-- start of Material --

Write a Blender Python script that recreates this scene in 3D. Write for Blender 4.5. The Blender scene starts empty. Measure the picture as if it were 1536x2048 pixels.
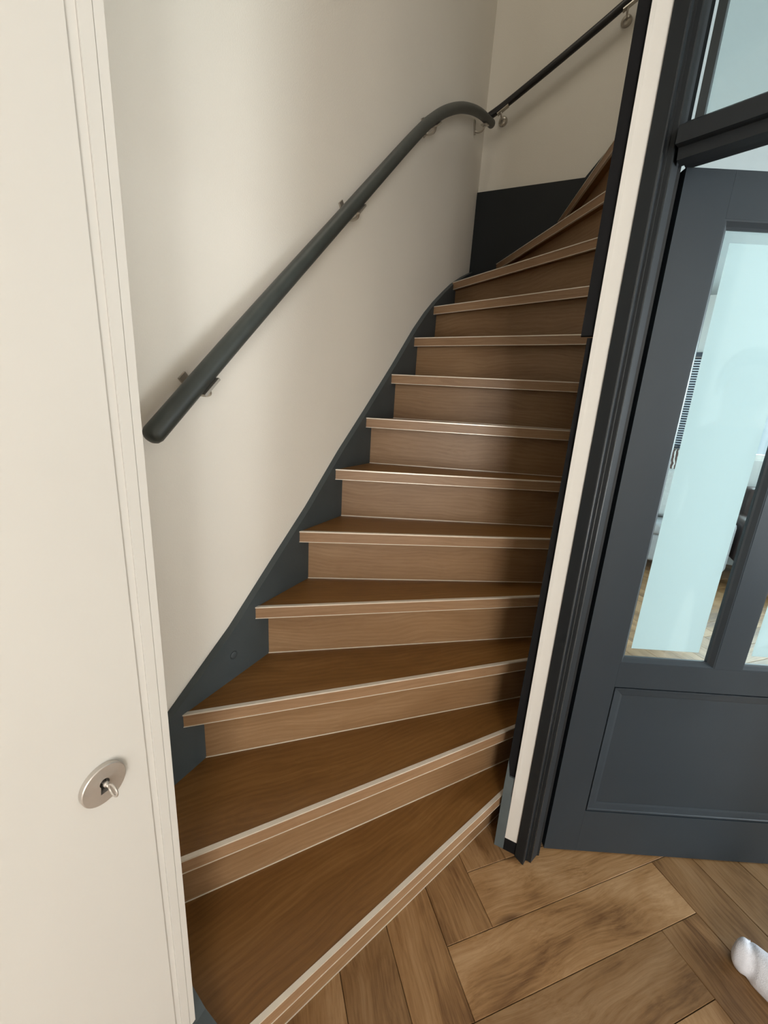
import bpy, bmesh, math, random
from mathutils import Vector, Matrix
random.seed(7)
S = bpy.context.scene
C = S.collection
PI = math.pi
EYE = 1.4434
H = 0.2                     # rise of one step

# ------------------------------------------------------------------ camera
cam_d = bpy.data.cameras.new('camera')
cam = bpy.data.objects.new('camera', cam_d)
C.objects.link(cam)
cam_d.sensor_fit = 'HORIZONTAL'
cam_d.sensor_width = 36.0
cam_d.lens = 800 / 1536 * 36.0
cam_d.clip_start = 0.02
_r = Vector((0.892738790, 0.446677283, 0.059134235))
_d = Vector((0.163219311, -0.198266605, -0.966462524))
_f = Vector((-0.419972510, 0.872450433, -0.249906647))
cam.matrix_world = Matrix(((_r.x, -_d.x, -_f.x, 0), (_r.y, -_d.y, -_f.y, 0), (_r.z, -_d.z, -_f.z, EYE), (0, 0, 0, 1)))
S.camera = cam

# ------------------------------------------------------------------ world, daylight, exposure
S.view_settings.view_transform = 'Standard'
S.view_settings.look = 'None'
S.view_settings.gamma = 1.0
S.view_settings.use_curve_mapping = False
S.view_settings.exposure = 0.0
S.cycles.use_adaptive_sampling = True
S.cycles.adaptive_threshold = 0.05
S.cycles.use_light_tree = False
S.cycles.max_bounces = 6
S.cycles.diffuse_bounces = 4
S.cycles.adaptive_min_samples = 16
S.cycles.glossy_bounces = 2
S.cycles.transparent_max_bounces = 10
S.cycles.caustics_reflective = False
S.cycles.caustics_refractive = False
w = bpy.data.worlds.new('daylight')
S.world = w
w.use_nodes = True
w.node_tree.nodes['Background'].inputs[0].default_value = (0.80, 0.90, 1.0, 1)
w.node_tree.nodes['Background'].inputs[1].default_value = 1.0


def area(name, loc, rot, sx, sy, power, col):
    l = bpy.data.lights.new(name, 'AREA')
    l.shape = 'RECTANGLE'
    l.size, l.size_y = sx, sy
    l.energy = power
    l.color = col
    o = bpy.data.objects.new(name, l)
    o.location = loc
    o.rotation_euler = rot
    C.objects.link(o)
    return o


area('front_door_daylight', (1.40, -1.72, 1.35), (PI / 2, 0, 0), 0.85, 1.9, 62, (1.0, 0.965, 0.905))
area('living_window_daylight', (2.30, 5.60, 1.75), (-PI / 2, 0, 0), 1.5, 1.1, 150, (0.88, 0.96, 1.0))
area('side_window_daylight', (4.02, 1.85, 1.45), (0, PI / 2, 0), 1.8, 1.9, 140, (0.90, 0.97, 1.0))
area('stairwell_skylight', (-0.2, 1.3, 5.15), (0, 0, 0), 0.9, 1.3, 12, (1.0, 0.93, 0.80))


# ------------------------------------------------------------------ materials
def new_mat(name):
    m = bpy.data.materials.new(name)
    m.use_nodes = True
    return m, m.node_tree.nodes, m.node_tree.links, m.node_tree.nodes['Principled BSDF']


def paint(name, col, rough=0.5, var=0.04, scale=6.0, bump=0.05, bscale=180.0, spec=0.5, metal=0.0):
    m, N, L, p = new_mat(name)
    tc = N.new('ShaderNodeTexCoord')
    nz = N.new('ShaderNodeTexNoise')
    nz.inputs['Scale'].default_value = scale
    nz.inputs['Detail'].default_value = 4
    L.new(tc.outputs['Object'], nz.inputs['Vector'])
    rp = N.new('ShaderNodeValToRGB')
    a = [max(0, c * (1 - var)) for c in col]
    b = [min(1, c * (1 + var)) for c in col]
    rp.color_ramp.elements[0].position = 0.3
    rp.color_ramp.elements[1].position = 0.7
    rp.color_ramp.elements[0].color = (*a, 1)
    rp.color_ramp.elements[1].color = (*b, 1)
    L.new(nz.outputs[0], rp.inputs[0])
    L.new(rp.outputs[0], p.inputs['Base Color'])
    p.inputs['Roughness'].default_value = rough
    p.inputs['Metallic'].default_value = metal
    p.inputs['Specular IOR Level'].default_value = spec
    if bump:
        n2 = N.new('ShaderNodeTexNoise')
        n2.inputs['Scale'].default_value = bscale
        n2.inputs['Detail'].default_value = 1
        L.new(tc.outputs['Object'], n2.inputs['Vector'])
        bp = N.new('ShaderNodeBump')
        bp.inputs['Strength'].default_value = bump
        bp.inputs['Distance'].default_value = 0.002
        L.new(n2.outputs[0], bp.inputs['Height'])
        L.new(bp.outputs[0], p.inputs['Normal'])
    return m


def wood(name, dark, mid, light, rough=0.42, knots=False, spec=0.45, stretch=1.0, tone=0.12, ends=(0.30, 0.72), fig=0.14, fibre=0.42, broad=(1.3, 7.0)):
    """grain runs along the local X axis of each piece"""
    m, N, L, p = new_mat(name)
    tc = N.new('ShaderNodeTexCoord')
    oi = N.new('ShaderNodeObjectInfo')
    mul = N.new('ShaderNodeVectorMath')
    mul.operation = 'MULTIPLY'
    comb = N.new('ShaderNodeCombineXYZ')
    for i in range(3):
        L.new(oi.outputs['Random'], comb.inputs[i])
    mul.inputs[1].default_value = (37.0, 19.0, 11.0)
    L.new(comb.outputs[0], mul.inputs[0])
    add = N.new('ShaderNodeVectorMath')
    add.operation = 'ADD'
    L.new(tc.outputs['Object'], add.inputs[0])
    L.new(mul.outputs[0], add.inputs[1])

    def mapped(s):
        mp = N.new('ShaderNodeMapping')
        mp.inputs['Scale'].default_value = s
        L.new(add.outputs[0], mp.inputs['Vector'])
        return mp

    # warp the grain a little so that it wanders
    mw_ = mapped((2.2, 5, 5))
    nw = N.new('ShaderNodeTexNoise')
    nw.inputs['Scale'].default_value = 1.0
    nw.inputs['Detail'].default_value = 2
    L.new(mw_.outputs[0], nw.inputs['Vector'])
    sc_ = N.new('ShaderNodeVectorMath')
    sc_.operation = 'MULTIPLY_ADD'
    sc_.inputs[1].default_value = (0.0, 0.10, 0.10)
    L.new(nw.outputs['Color'], sc_.inputs[0])
    L.new(add.outputs[0], sc_.inputs[2])
    add = sc_

    m1 = mapped((broad[0] * stretch, broad[1], broad[1]))
    n1 = N.new('ShaderNodeTexNoise')
    n1.inputs['Scale'].default_value = 1.5
    n1.inputs['Detail'].default_value = 4
    n1.inputs['Roughness'].default_value = 0.5
    n1.inputs['Distortion'].default_value = 0.9
    L.new(m1.outputs[0], n1.inputs['Vector'])
    m2 = mapped((9, 210, 210))
    n2 = N.new('ShaderNodeTexNoise')
    n2.inputs['Scale'].default_value = 1.0
    n2.inputs['Detail'].default_value = 4
    n2.inputs['Roughness'].default_value = 0.7
    L.new(m2.outputs[0], n2.inputs['Vector'])
    m3 = mapped((0.55, 7.5, 7.5))
    wv = N.new('ShaderNodeTexWave')
    wv.wave_type = 'RINGS'
    wv.rings_direction = 'Z'
    wv.inputs['Scale'].default_value = 2.6
    wv.inputs['Distortion'].default_value = 5.0
    wv.inputs['Detail'].default_value = 2.0
    wv.inputs['Detail Scale'].default_value = 1.2
    L.new(m3.outputs[0], wv.inputs['Vector'])

    def mix(a, b, f):
        x = N.new('ShaderNodeMix')
        x.data_type = 'FLOAT'
        x.inputs[0].default_value = f
        L.new(a, x.inputs[2])
        L.new(b, x.inputs[3])
        return x.outputs[0]

    v = mix(n1.outputs[0], wv.outputs['Fac'], fig)
    v = mix(v, n2.outputs[0], fibre)
    rp = N.new('ShaderNodeValToRGB')
    e = rp.color_ramp.elements
    e[0].position, e[1].position = ends
    e[0].color, e[1].color = (*dark, 1), (*light, 1)
    k = e.new(0.5)
    k.color = (*mid, 1)
    L.new(v, rp.inputs[0])
    # each board has its own tone
    hsv = N.new('ShaderNodeHueSaturation')
    mr = N.new('ShaderNodeMapRange')
    mr.inputs['To Min'].default_value = 1 - tone
    mr.inputs['To Max'].default_value = 1 + tone
    L.new(oi.outputs['Random'], mr.inputs['Value'])
    L.new(mr.outputs[0], hsv.inputs['Value'])
    L.new(rp.outputs[0], hsv.inputs['Color'])
    out = hsv.outputs[0]
    if knots:
        mk = mapped((1.7, 6.0, 1))
        vo = N.new('ShaderNodeTexVoronoi')
        vo.inputs['Scale'].default_value = 1.0
        L.new(mk.outputs[0], vo.inputs['Vector'])
        r2 = N.new('ShaderNodeValToRGB')
        r2.color_ramp.elements[0].position = 0.03
        r2.color_ramp.elements[1].position = 0.11
        r2.color_ramp.elements[0].color = (0.22, 0.17, 0.13, 1)
        r2.color_ramp.elements[1].color = (1, 1, 1, 1)
        L.new(vo.outputs['Distance'], r2.inputs[0])
        mm = N.new('ShaderNodeMix')
        mm.data_type = 'RGBA'
        mm.blend_type = 'MULTIPLY'
        mm.inputs[0].default_value = 1.0
        L.new(out, mm.inputs[6])
        L.new(r2.outputs[0], mm.inputs[7])
        out = mm.outputs[2]
    L.new(out, p.inputs['Base Color'])
    p.inputs['Roughness'].default_value = rough
    p.inputs['Specular IOR Level'].default_value = spec
    bp = N.new('ShaderNodeBump')
    bp.inputs['Strength'].default_value = 0.12
    bp.inputs['Distance'].default_value = 0.001
    L.new(n2.outputs[0], bp.inputs['Height'])
    L.new(bp.outputs[0], p.inputs['Normal'])
    return m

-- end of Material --

Begin at the first line of the data above and repeat each line exactly, stopping after the line containing "S.camera = cam". Omit the pictures.

Write a Blender Python script that recreates this scene in 3D. Write for Blender 4.5. The Blender scene starts empty. Measure the picture as if it were 1536x2048 pixels.
import bpy, bmesh, math, random
from mathutils import Vector, Matrix
random.seed(7)
S = bpy.context.scene
C = S.collection
PI = math.pi
EYE = 1.4434
H = 0.2                     # rise of one step

# ------------------------------------------------------------------ camera
cam_d = bpy.data.cameras.new('camera')
cam = bpy.data.objects.new('camera', cam_d)
C.objects.link(cam)
cam_d.sensor_fit = 'HORIZONTAL'
cam_d.sensor_width = 36.0
cam_d.lens = 800 / 1536 * 36.0
cam_d.clip_start = 0.02
_r = Vector((0.892738790, 0.446677283, 0.059134235))
_d = Vector((0.163219311, -0.198266605, -0.966462524))
_f = Vector((-0.419972510, 0.872450433, -0.249906647))
cam.matrix_world = Matrix(((_r.x, -_d.x, -_f.x, 0), (_r.y, -_d.y, -_f.y, 0), (_r.z, -_d.z, -_f.z, EYE), (0, 0, 0, 1)))
S.camera = cam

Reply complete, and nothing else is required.